GENERAL NORIEGA is getting desperate. The Panama strong man, who had imposed a state of emergency to close off protests against his misrule, responded to American criticism by lifting the emergency in order to permit a demonstration against the American Embassy. Police protection was withdrawn while Cabinet and ruling-party officials joined in the vandalism. When real demonstrators returned to the streets, the general had the police disperse them; the same police stood by and allowed armed men to set fire to a building owned by publishers of the opposition newspaper, La Prensa.

Gen. Noriega is not only a corrupt man but a shrewd one. He understands the resentment some Panamanians feel at living in the shadow of the United States, whose continuing interest in the Panama Canal gives it an exaggerated and not always sympathetic presence. Gen. Noriega brands expressions of American interest in Panama's democratization as interference in its domestic affairs. He accuses the United States of fomenting unrest in order to undermine the arrangements providing for turning over the canal -- the country's great national asset and reason for being -- to Panama. This is the spirit in which he received a solicitous Daniel Ortega of Nicaragua.

In the past, the United States, seeking stability, built up and relied on the local defense force. That is how Gen. Noriega and his predecessors got into the business of politics. But a business and commercial class has developed that demands a political system as modern as the country's economy. The time when people would accept Gen. Noriega's sort of military rule is over.
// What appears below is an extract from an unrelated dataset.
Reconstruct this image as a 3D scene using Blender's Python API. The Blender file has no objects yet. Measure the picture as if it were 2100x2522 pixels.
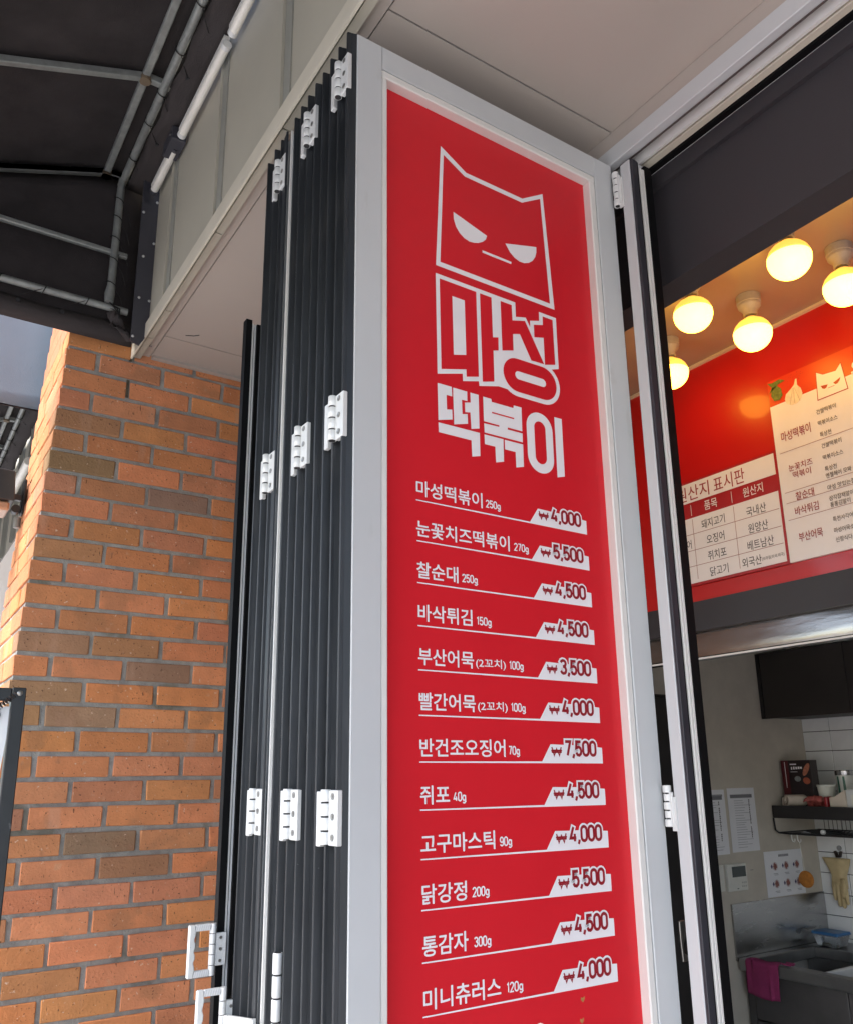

Fortunately, the United States, having modernized its state-to-state connection with Panama through Jimmy Carter's Panama Canal treaties, is now modernizing its connection to the Panamanian people. It was not possible to lean on the previous military leader, Gen. Torrijos, while counting on him as a partner in the treaty negotiations. It became possible to be bolder when Gen. Noriega took over, but Washington needed a jolt; one was provided by the homegrown peaceful protests against the general that began last month. By critical word and diplomatic deed, the Reagan administration has now separated itself from the military leadership and is openly identifying itself with the forces of democratic change. This is where the American interest lies.